Stouffer, R. J., Eyring, V., Meehl, G. A., Bony, S., Senior, C., Stevens, B., et al. (2017). CMIP5 scientific gaps and recommendations for CMIP6. Bulletin of the American Meteorological Society, 98, 95-105. doi:10.1175/BAMS-D-15-00013.1.


Zitierlink: http://hdl.handle.net/11858/00-001M-0000-0028-4BB6-B
Zusammenfassung
The Coupled Model Intercomparison Project (CMIP) is an ongoing coordinated international activity of numerical experimentation of unprecedented scope and impact on climate science. Its most recent phase, the fifth phase (CMIP5), has created nearly 2 PB of output from dozens of experiments performed by dozens of comprehensive climate models available to the climate science research community. In so doing, it has greatly advanced climate science. While CMIP5 has given answers to important science questions, with the help of a community survey we identify and motivate three broad topics here that guided the scientific framework of the next phase of CMIP, that is, CMIP6: How does the Earth system respond to changes in forcing?
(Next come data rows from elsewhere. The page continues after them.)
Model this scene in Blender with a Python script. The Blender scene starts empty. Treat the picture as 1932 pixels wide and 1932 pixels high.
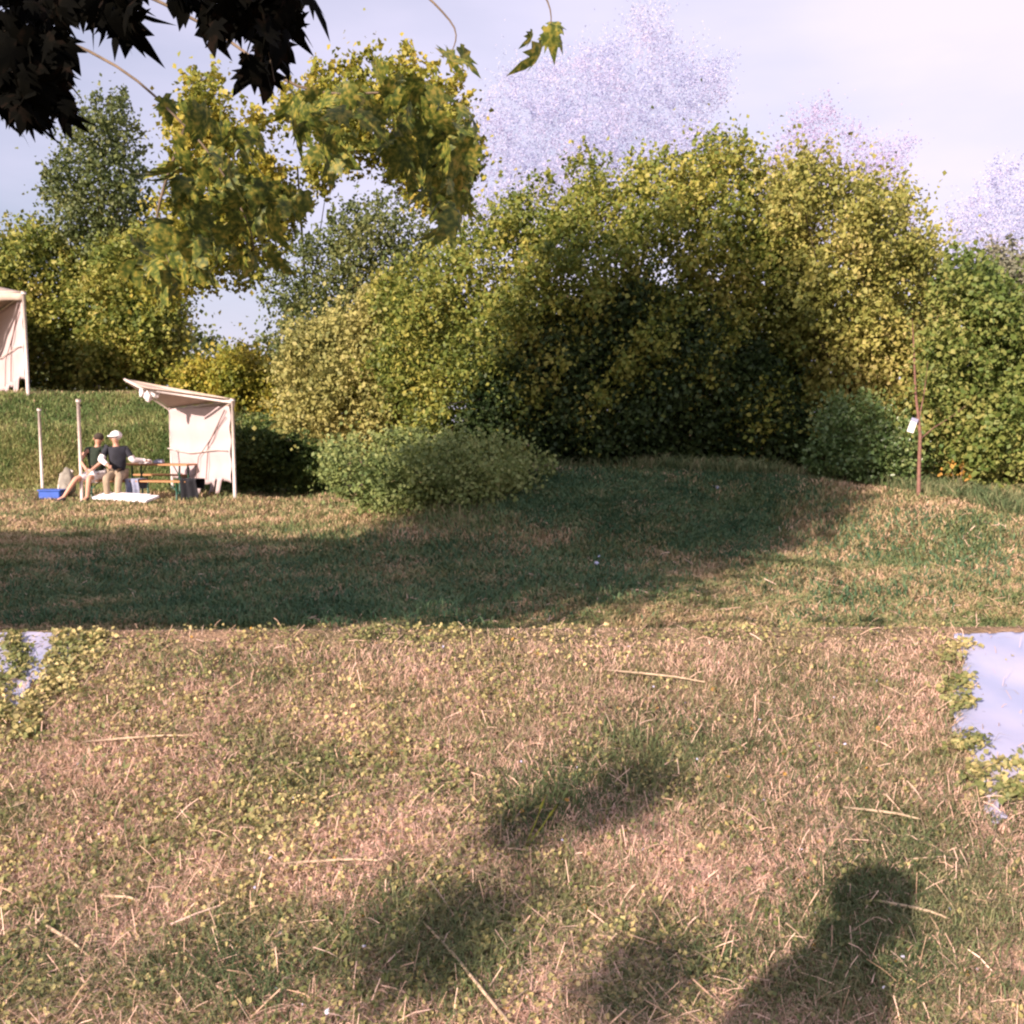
import bpy, math, numpy as np
from mathutils import Vector, Matrix
C = bpy.context.scene
COL = C.collection
R = math.radians
rng = np.random.default_rng(7)

# ------------------------------------------------------------------ camera
CAMZ = 1.6
F = 1856.0                      # focal length in picture units (picture = 1932 x 1932)
PITCH = math.atan(166.0 / F)
cam = bpy.data.cameras.new('camera')
cam.sensor_fit = 'HORIZONTAL'; cam.sensor_width = 36
cam.lens = 36 * F / 1932.0
cam.clip_start = 0.05; cam.clip_end = 3000
camo = bpy.data.objects.new('camera', cam); COL.objects.link(camo)
camo.location = (0, 0, CAMZ); camo.rotation_euler = (math.pi / 2 - PITCH, 0, 0)
C.camera = camo

# ------------------------------------------------------------------ light
SUN_AZ, SUN_EL = 35.0, 25.0     # light travels towards (sin az, cos az)
sund = bpy.data.lights.new('sun', 'SUN'); sund.energy = 4.6; sund.angle = R(0.6); sund.color = (1.0, 0.80, 0.68)
suno = bpy.data.objects.new('sun', sund); COL.objects.link(suno)
H = Vector((math.sin(R(SUN_AZ)), math.cos(R(SUN_AZ)), 0))
ldir = Vector((H.x * math.cos(R(SUN_EL)), H.y * math.cos(R(SUN_EL)), -math.sin(R(SUN_EL))))
suno.rotation_euler = ldir.to_track_quat('-Z', 'Y').to_euler()
suno.location = (-10, -14, 12)

w = bpy.data.worlds.new('World'); C.world = w; w.use_nodes = True
nt = w.node_tree; nt.nodes.clear()
def N(t, **k):
    n = nt.nodes.new(t)
    for a, b in k.items(): setattr(n, a, b)
    return n
sky = N('ShaderNodeTexSky'); sky.sky_type = 'NISHITA'; sky.sun_disc = False
sky.sun_elevation = R(SUN_EL); sky.sun_rotation = math.atan2(-H.x, -H.y)
sky.dust_density = 3.0; sky.air_density = 1.0; sky.ozone_density = 2.0
veil = N('ShaderNodeRGB'); veil.outputs[0].default_value = (6.9, 6.3, 7.9, 1)      # thin bright cloud veil
tc = N('ShaderNodeTexCoord'); sep = N('ShaderNodeSeparateXYZ')
noi = N('ShaderNodeTexNoise'); noi.inputs['Scale'].default_value = 3.2; noi.inputs['Detail'].default_value = 5
mp = N('ShaderNodeMapping'); mp.inputs['Scale'].default_value = (1, 1, 3)
rp = N('ShaderNodeMapRange'); rp.inputs[1].default_value = 0.33; rp.inputs[2].default_value = 0.62
rp.inputs[3].default_value = 0.72; rp.inputs[4].default_value = 0.93
rx = N('ShaderNodeMapRange'); rx.inputs[1].default_value = -0.5; rx.inputs[2].default_value = 0.35
rx.inputs[3].default_value = -0.38; rx.inputs[4].default_value = 0.05
ad = N('ShaderNodeMath', operation='ADD', use_clamp=True)
mx = N('ShaderNodeMix', data_type='RGBA')
bg = N('ShaderNodeBackground'); bg.inputs[1].default_value = 0.066
wo = N('ShaderNodeOutputWorld')
L = nt.links.new
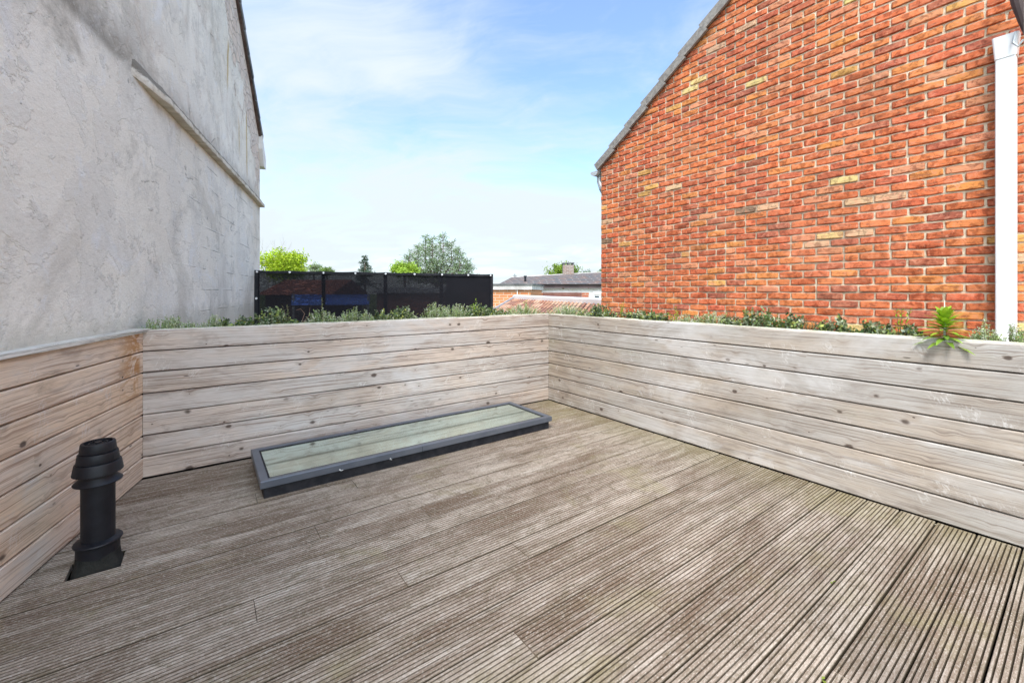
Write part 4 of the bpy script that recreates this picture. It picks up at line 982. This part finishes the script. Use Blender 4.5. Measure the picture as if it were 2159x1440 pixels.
# conifers
def conifer(label, u, vtop, Y, wpx, hpx, col, seed, feathery=False, spires=1):
    r = random.Random(seed); top = at(u, vtop, Y); k = Y / F; W = wpx * k * .62; H = hpx * k
    t = thing('conifer_tree', label, 'tree', V(top.x, Y, -3.2)); tr = MB(); lf = MB()
    tr.tube([V(top.x, Y, -3.2), V(top.x, Y, top.z - H * .8), V(top.x, Y, top.z - (.1 if spires == 1 else H * .55))], [.22, .12, .03], 8)
    for sidx in range(spires):
        ox = 0 if spires == 1 else W * (-.30, 0.16, .60, -.62, .36, -.06, .78, -.45)[sidx % 8]
        st = V(top.x + ox, Y + (r.uniform(-.4, .4) * W if spires > 1 else 0), top.z - (0 if spires == 1 else H * (0.03, .0, .30, .40, .14, .10, .50, .22)[sidx % 8]))
        hh = st.z - (top.z - H)
        tr.tube([V(top.x, Y, top.z - H * 1.0), V(st.x, st.y, st.z - hh * .5), st], [.07, .05, .012], 6)
        lay = int(hh / (0.20 if feathery else 0.26))
        for L in range(lay):
            f_ = (L + .3) / lay; z = st.z - f_ * hh
            reach = (W * .5 if spires > 1 else W) * (0.10 + 0.9 * f_) * r.uniform(.7, 1.15)
            for b in range(4 if feathery else 7):
                a = r.uniform(0, 6.28); d = V(math.cos(a), math.sin(a), r.uniform(.1, .75) if feathery else r.uniform(-.25, .15))
                rr_ = reach * r.uniform(.5, 1.15) * (1.25 if feathery else 1); p0 = V(st.x, st.y, z); pts = [p0 + d * rr_ * q / 4 + UP * (-.10 * rr_ * (q / 4) ** 2 * (1 if not feathery else -.2)) for q in range(5)]
                tr.tube(pts, [.02, .015, .012, .008, .004], 4)
                nl = int(rr_ * (13 if feathery else 46)) + 5
                for q in range(nl):
                    f2 = r.uniform(.12, 1.04); p = p0 + d * rr_ * f2 + UP * (-.10 * rr_ * f2 * f2)
                    dd = (d * .7 + rv(r) * .9 + UP * (-.2)).normalized()
                    leafq(lf, p + rv(r) * .05, dd, .05 if feathery else .06, r.uniform(.14, .30) * (1.25 if feathery else 1), jit(col, r, .35), rv(r))
    tr.build('trunk', M_bark, t); lf.build('crown', M_leaf, t)
conifer('small dark spruce tip standing alone above the middle of the black screen', 770, 540, 42, 52, 62, (0.07, 0.11, 0.07), 11)
conifer('tall feathery grey-green conifer, the largest tree behind the black screen', 922, 495, 30, 132, 108, (0.25, 0.33, 0.20), 12, True, 8)

# trough plants
def base_on(plane, u, off):
    s_ = (u - CX) / F; n_ = NB if plane == 'B' else NC
    Y = (O.dot(n_) + off) / (n_.x * s_ + n_.y); return V(s_ * Y, Y, 0.935), Y
def shrub(kind, plane, u, wpx, hpx, label, seed, off=0.16, group=None):
    r = random.Random(seed); b, Y = base_on(plane, u, off); k = Y / F
    al = E2 if plane == 'B' else E1
    fsc = abs(F * (al.x * Y - al.y * b.x) / (Y * Y)) / F           # pixel growth per metre along the wall
    W = wpx / (F * fsc) * .5; H = hpx * k * ((1.16 if plane == 'C' else 1.04) if kind in ('tuft', 'dark') else 1.15) + 0.042; W *= 1.12; D = min(W, 0.11) * 1.0; W = max(W, .03)
    nm = {'tuft': 'shrub', 'dark': 'shrub', 'sprout': 'seedling', 'rosette': 'leafy_plant', 'weed': 'weed'}[kind]
    t = thing(nm, label, 'plant' if kind != 'weed' else 'weed', b, group)
    st = MB(); lf = MB(); dn = al.cross(UP).normalized()
    if kind in ('tuft', 'dark'):
        pal = [(0.40, 0.49, 0.28), (0.54, 0.60, 0.44), (0.28, 0.40, 0.15), (0.68, 0.72, 0.60), (0.40, 0.50, 0.17)] if kind == 'tuft' else [(0.08, 0.14, 0.06), (0.14, 0.21, 0.07), (0.26, 0.32, 0.20), (0.06, 0.09, 0.05), (0.36, 0.42, 0.12), (0.46, 0.50, 0.36)]
        ns = int(W * 2 / 0.011 * (2.6 if kind == 'tuft' else 2.0)) + 20
        lumps = [(r.uniform(-.8, .8), r.uniform(.75, 1.1)) for _ in range(max(2, int(W / .05)))]
        for q in range(ns):
            fx = r.uniform(-1, 1); fd = r.uniform(-1, 1)
            lh = max([h_ * (1 - min(1, abs(fx - x_) / 0.55) ** 2 * .45) for x_, h_ in lumps])
            env = math.sqrt(max(0.06, 1 - fx * fx * .85 - fd * fd * .25))
            hh = H * env * lh * r.uniform(.62, 1.06)
            p0 = b + al * fx * W * .8 + dn * fd * D * .7 ; tip = p0 + al * (fx * .45 + r.uniform(-.45, .45)) * W * .5 + dn * (fd * .3 + r.uniform(-.2, .2)) * D + UP * hh
            st.tube([p0, p0.lerp(tip, .5) + rv(r) * .006, tip], [.0014, .0011, .0007], 3)
            sz = (0.0125 if kind == 'tuft' else 0.021) * r.uniform(.8, 1.25); nl = int(hh / (0.0045 if kind == 'tuft' else 0.0075)) + 3
            cc = r.choice(pal)
            for L in range(nl):
                f_ = .18 + .86 * L / nl; p = p0.lerp(tip, f_)
                d = (rv(r) + UP * (.55 if kind == 'tuft' else .1)).normalized()
                cj = jit(cc if r.random() < .7 else r.choice(pal), r, .25)
                if kind == 'tuft' and f_ > .85 and r.random() < .18: cj = (.62, .62, .55)
                leafq(lf, p, d, sz * (.5 if kind == 'tuft' else .75), sz * r.uniform(.8, 1.3), cj, rv(r))
    elif kind in ('sprout', 'weed'):
        g_ = (0.33, 0.50, 0.04) if kind == 'sprout' else (0.24, 0.27, 0.12)
        for q in range(3 if kind == 'sprout' else 4):
            p0 = b + UP * .001; tip = b + al * r.uniform(-.5, .5) * W + al * r.uniform(-.7, .7) * W + dn * r.uniform(-.02, .02) + UP * H * r.uniform(.6, 1.05)
            st.tube([p0, p0.lerp(tip, .5) + rv(r) * .008, tip], [.0022, .0016, .0008], 4)
            nl = 16
            for L in range(nl):
                f_ = .2 + .8 * L / nl; p = p0.lerp(tip, f_); a = L * 2.4; d = V(math.cos(a), math.sin(a), .5 + f_ * .5)
                leafq(lf, p, d, .009 if kind == 'sprout' else .006, (.034 if kind == 'sprout' else .020) * (1.25 - .6 * f_), jit(g_, r, .25), UP)
    else:
        heads = [(0, 0, 1.0, 44)] if kind == 'rosette' else []
        st.tube([b, b + UP * H * .5, b + UP * H * .9], [.006, .005, .002], 6)
        for L in range(80):
            f_ = L / 80; a = L * 2.39996; el = R(-12 + 76 * f_ ** 1.2); ln_ = (W * 1.5) * (1.0 - .45 * f_) * r.uniform(.85, 1.1)
            p = b + UP * (H * (.10 + .52 * f_)); d = V(math.cos(a) * math.cos(el), math.sin(a) * math.cos(el), math.sin(el))
            s_ = d.cross(UP).normalized(); wl = .021; P = []; U = []
            for q in range(6):
                g2 = q / 5; c = p + d * ln_ * g2 + UP * (-.20 * ln_ * g2 * g2); ww = wl * math.sin(math.pi * (0.12 + .86 * g2)) * .62
                P.append([c - s_ * ww + UP * ww * .25, c - UP * .0, c + s_ * ww + UP * ww * .25]); U.append([(0, 0)] * 3)
            lf.grid(P, U, c=jit((0.33, 0.50, 0.05) if f_ > .3 else (0.22, 0.35, 0.05), r, .25), smooth=True)
    if len(st.v): st.build('stem', M_bark if kind != 'rosette' else M_leaf, t)
    lf.build('foliage', M_leaf, t); return t
GB = 'plants along the far trough'; GC = 'plants along the right trough'
shrub('tuft', 'B', 338, 88, 27, 'pale grey-green tuft with tiny white flowers at the left end of the far trough', 1, group=GB)
shrub('tuft', 'B', 386, 62, 26, 'mid green tuft, second from the left end of the far trough', 2, group=GB)
shrub('tuft', 'B', 441, 66, 24, 'rounded pale tuft before the plastered wall, third from the left end', 3, group=GB)
shrub('dark', 'B', 510, 66, 24, 'low dark green shrub just left of the screen\'s left post', 4, group=GB)
shrub('dark', 'B', 585, 92, 34, 'tall dark mixed shrub in front of the screen\'s left end', 5, group=GB)
shrub('weed', 'B', 612, 40, 50, 'thin upright weed rising out of the tall dark shrub at the screen\'s left end', 6, group=GB)
shrub('tuft', 'B', 682, 78, 32, 'silvery tuft with a tall sprig below the blue tarpaulin', 7, group=GB)
shrub('weed', 'B', 681, 14, 50, 'single upright sprig above the silvery tuft below the blue tarpaulin', 8, group=GB)
shrub('tuft', 'B', 738, 62, 29, 'pale tuft with reddish stems, right of the silvery tuft', 9, group=GB)
shrub('dark', 'B', 806, 46, 28, 'small green shrub below the third post of the screen', 10, group=GB)
shrub('dark', 'B', 850, 66, 27, 'olive shrub between the small green shrub and the pale mounds', 11, group=GB)
shrub('tuft', 'B', 916, 56, 31, 'left one of the twin pale mounds below the right half of the screen', 12, group=GB)
shrub('tuft', 'B', 958, 56, 28, 'right one of the twin pale mounds below the right half of the screen', 13, group=GB)
shrub('dark', 'B', 1012, 62, 24, 'dark shrub with yellowish shoots at the right end of the screen', 14, group=GB)
shrub('sprout', 'B', 1000, 20, 32, 'yellow-green shoots above the dark shrub at the right end of the screen', 15, group=GB)
shrub('tuft', 'B', 1092, 84, 22, 'low pale tuft in front of the pantile roof, left of the corner', 16, group=GB)
shrub('sprout', 'B', 1112, 18, 33, 'yellow-green sprout before the pantile roof, left of the corner', 17, group=GB)
shrub('tuft', 'C', 1200, 74, 20, 'low pale tuft just right of the trough corner', 18, group=GC)
shrub('dark', 'C', 1262, 66, 20, 'dark low shrub at the foot of the brick house corner', 19, group=GC)
shrub('sprout', 'C', 1310, 20, 28, 'bright lime sprout near the brick house corner', 20, group=GC)
shrub('dark', 'C', 1362, 92, 18, 'creeping dark shrub right of the bright lime sprout', 21, group=GC)
shrub('sprout', 'C', 1424, 34, 24, 'pale yellow-green leafy sprout before the brick wall, left of the grey tuft', 22, group=GC)
shrub('tuft', 'C', 1492, 88, 24, 'wide grey-green tuft in front of the middle of the brick wall', 23, group=GC)
shrub('weed', 'C', 1540, 22, 30, 'thin reddish-green weed right of the wide grey-green tuft', 24, group=GC)
shrub('dark', 'C', 1600, 90, 30, 'dark ivy-like clump with lime tips, left of the middle gap', 25, group=GC)
shrub('sprout', 'C', 1575, 26, 36, 'lime green tips standing over the dark ivy-like clump', 26, group=GC)
shrub('dark', 'C', 1664, 62, 28, 'dark round-leaved clump just left of the bare gap in the trough', 27, group=GC)
shrub('dark', 'C', 1762, 80, 34, 'dark ivy clump just right of the bare gap in the trough', 28, group=GC)
shrub('dark', 'C', 1838, 90, 30, 'spreading dark ivy clump between the other ivy and the yellowish seedling', 29, group=GC)
shrub('sprout', 'C', 1898, 66, 52, 'yellowish seedling with narrow drooping leaves, left of the big lime plant', 30, group=GC)
shrub('dark', 'C', 1925, 50, 22, 'low olive clump at the foot of the big lime plant', 31, group=GC)
shrub('rosette', 'C', 1992, 92, 80, 'big lime green plant with whorled narrow leaves hanging over the right wall', 32, off=0.05)
shrub('tuft', 'C', 2070, 76, 36, 'airy tuft with tiny white flowers at the foot of the white drainpipe', 33, group=GC)
shrub('tuft', 'C', 2134, 50, 34, 'small tuft with white flowers between drainpipe and door frame', 34, group=GC)
shrub('tuft', 'C', 1452, 40, 20, 'small grey tuft squeezed between the pale yellow-green sprout and the wide grey-green tuft', 41, group=GC)
shrub('dark', 'C', 1542, 44, 20, 'low dark tuft joining the wide grey-green tuft to the ivy-like clump', 42, group=GC)
shrub('weed', 'C', 1702, 26, 26, 'wispy weed standing in the bare gap of the right trough', 43, group=GC)
shrub('weed', 'C', 1716, 22, 16, 'very low straggly weed at the right side of the bare gap', 44, group=GC)
shrub('dark', 'B', 466, 44, 18, 'flat dark creeper between the rounded pale tuft and the low dark shrub', 45, group=GB)
shrub('tuft', 'B', 775, 30, 20, 'tiny pale tuft between the reddish-stemmed tuft and the small green shrub', 46, group=GB)
shrub('dark', 'B', 1050, 40, 18, 'low dark creeper just right of the screen end, left of the pantile roof', 47, group=GB)
# dead twig
b, Y = base_on('B', 640, 0.10); dt = thing('dead_twig', 'curled brown dead twig leaning out of the far trough in front of the screen', 'twig', b); mb = MB(); r = random.Random(40)
mb.tube([b, b + UP * .06 + E2 * .01, b + UP * .12 - E2 * .01, b + UP * .16 + E2 * .02, b + UP * .15 + E2 * .05], [.003, .0025, .002, .0015, .001], 5)
mb.tube([b + UP * .05, b + UP * .10 - E2 * .04, b + UP * .17 - E2 * .05], [.002, .0015, .001], 5); mb.tube([b + UP * .02, b - E2 * .06 + UP * .05], [.002, .001], 5)
mb.build('stems', M_twig, dt)
# bits fallen on the deck and skylight
def scrap(name, label, cat, p, size, col, seed, grp):
    r = random.Random(seed); mb = MB(); m_ = M_leaf
    a = r.uniform(0, 6.28); d = V(math.cos(a), math.sin(a), .1)
    leafq(mb, p, d, size * .6, size, col, UP); leafq(mb, p + UP * .002, V(-d.y, d.x, .4), size * .5, size * .8, col, UP)
    tag(mb.build(name, m_, None, origin=p), label, cat, grp)
def floor_at(u, v, z=0.0):
    Y = F * (EYE - z) / (v - HY); return V((u - CX) / F * Y, Y, z + 0.002)
scrap('feather', 'small white feather on the front edge of the skylight frame, the left one', 'feather', floor_at(718, 993, .082) + E1 * .006, .022, (.8, .8, .78), 1, 'white feathers on the skylight')
scrap('feather', 'small white feather on the front edge of the skylight frame, the right one', 'feather', floor_at(822, 969, .082) + E1 * .006, .018, (.8, .8, .78), 2, 'white feathers on the skylight')
for k, (u, v, lb) in enumerate([(1755, 1227, 'tiny green leaf caught in a board gap, nearest to the right wall'), (1733, 1434, 'tiny green leaf lying at the bottom edge of the picture')]):
    scrap('fallen_leaf', lb, 'leaf', floor_at(u, v), .018, (.25, .32, .05), 5 + k, 'fallen leaves on the deck')
for k, (u, v, lb) in enumerate([(1834, 1277, 'pale dry leaf scrap on the deck boards toward the right wall'), (1975, 1106, 'pale scrap of debris at the foot of the right wall')]):
    scrap('dry_leaf', lb, 'leaf', floor_at(u, v), .016, (.62, .55, .42), 9 + k, 'dry leaf scraps on the deck')
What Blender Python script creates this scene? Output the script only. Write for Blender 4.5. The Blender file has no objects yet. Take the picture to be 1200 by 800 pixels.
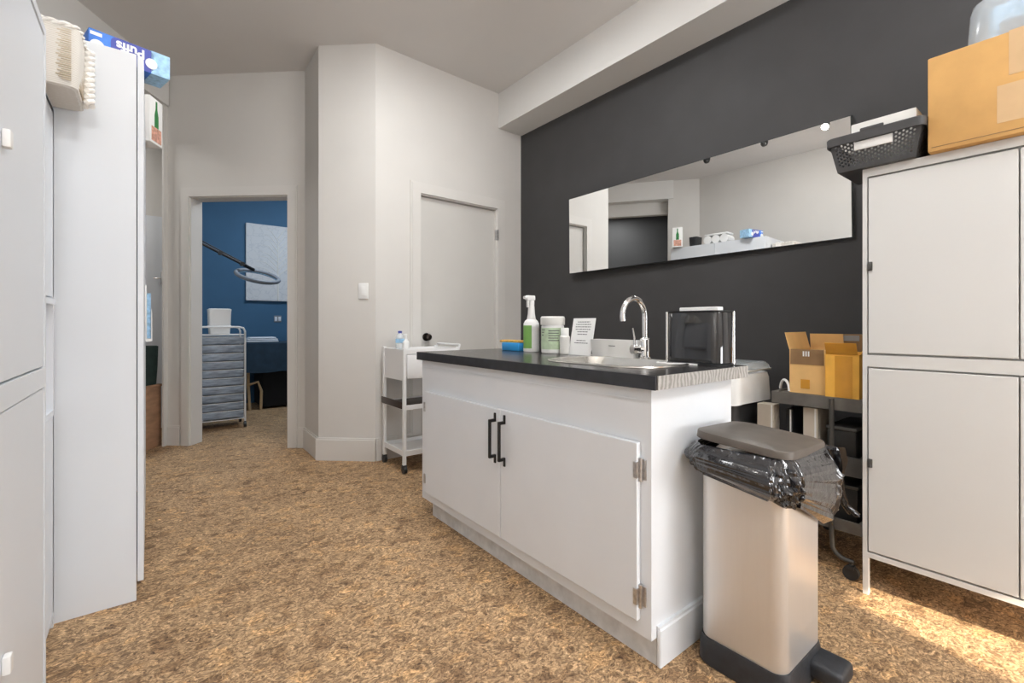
import bpy, bmesh, math, random
from mathutils import Vector, Matrix, noise
random.seed(7)
C = bpy.context.scene.collection
R = math.radians
PI = math.pi

# ------------------------------------------------------------------ materials
def mat(name, col, rough=0.5, metal=0.0, var=0.0, vscale=8.0, bump=0.0, bscale=60.0, stretch=(1, 1, 1), spec=0.5, emit=0, coat=0.0, alpha=1.0, trans=0.0):
    m = bpy.data.materials.new(name); m.use_nodes = True
    nt = m.node_tree; b = nt.nodes['Principled BSDF']
    c = tuple(col) + (1,)
    b.inputs['Base Color'].default_value = c
    b.inputs['Roughness'].default_value = rough
    b.inputs['Metallic'].default_value = metal
    b.inputs['Specular IOR Level'].default_value = spec
    b.inputs['Coat Weight'].default_value = coat
    b.inputs['Coat Roughness'].default_value = 0.05
    b.inputs['Alpha'].default_value = alpha
    b.inputs['Transmission Weight'].default_value = trans
    if emit:
        b.inputs['Emission Color'].default_value = c
        b.inputs['Emission Strength'].default_value = emit
    if var or bump:
        tc = nt.nodes.new('ShaderNodeTexCoord'); mp = nt.nodes.new('ShaderNodeMapping')
        mp.inputs['Scale'].default_value = stretch
        nt.links.new(tc.outputs['Object'], mp.inputs['Vector'])
    if var:
        n = nt.nodes.new('ShaderNodeTexNoise'); n.inputs['Scale'].default_value = vscale; n.inputs['Detail'].default_value = 5
        nt.links.new(mp.outputs['Vector'], n.inputs['Vector'])
        r = nt.nodes.new('ShaderNodeValToRGB')
        r.color_ramp.elements[0].position = .3; r.color_ramp.elements[1].position = .7
        r.color_ramp.elements[0].color = tuple(v * (1 - var) for v in col) + (1,)
        r.color_ramp.elements[1].color = tuple(min(1, v * (1 + var)) for v in col) + (1,)
        nt.links.new(n.outputs['Fac'], r.inputs['Fac']); nt.links.new(r.outputs['Color'], b.inputs['Base Color'])
    if bump:
        n2 = nt.nodes.new('ShaderNodeTexNoise'); n2.inputs['Scale'].default_value = bscale; n2.inputs['Detail'].default_value = 4
        nt.links.new(mp.outputs['Vector'], n2.inputs['Vector'])
        bp = nt.nodes.new('ShaderNodeBump'); bp.inputs['Strength'].default_value = bump; bp.inputs['Distance'].default_value = .01
        nt.links.new(n2.outputs['Fac'], bp.inputs['Height']); nt.links.new(bp.outputs['Normal'], b.inputs['Normal'])
    return m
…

What are the origins and consequences of systematic model biases? How can we assess future climate changes given internal climate variability, predictability, and uncertainties in scenarios? CMIP has demonstrated the power of idealized experiments to better understand how the climate system works. We expect that these idealized approaches will continue to contribute to CMIP6. The quantification of radiative forcings and responses was poor, and thus it requires new methods and experiments to address this gap. There are a number of systematic model biases that appear in all phases of CMIP that remain a major climate modeling challenge. These biases need increased attention to better understand their origins and consequences through targeted experiments. Improving understanding of the mechanisms’ underlying internal climate variability for more skillful decadal climate predictions and long-term projections remains another challenge for CMIP6.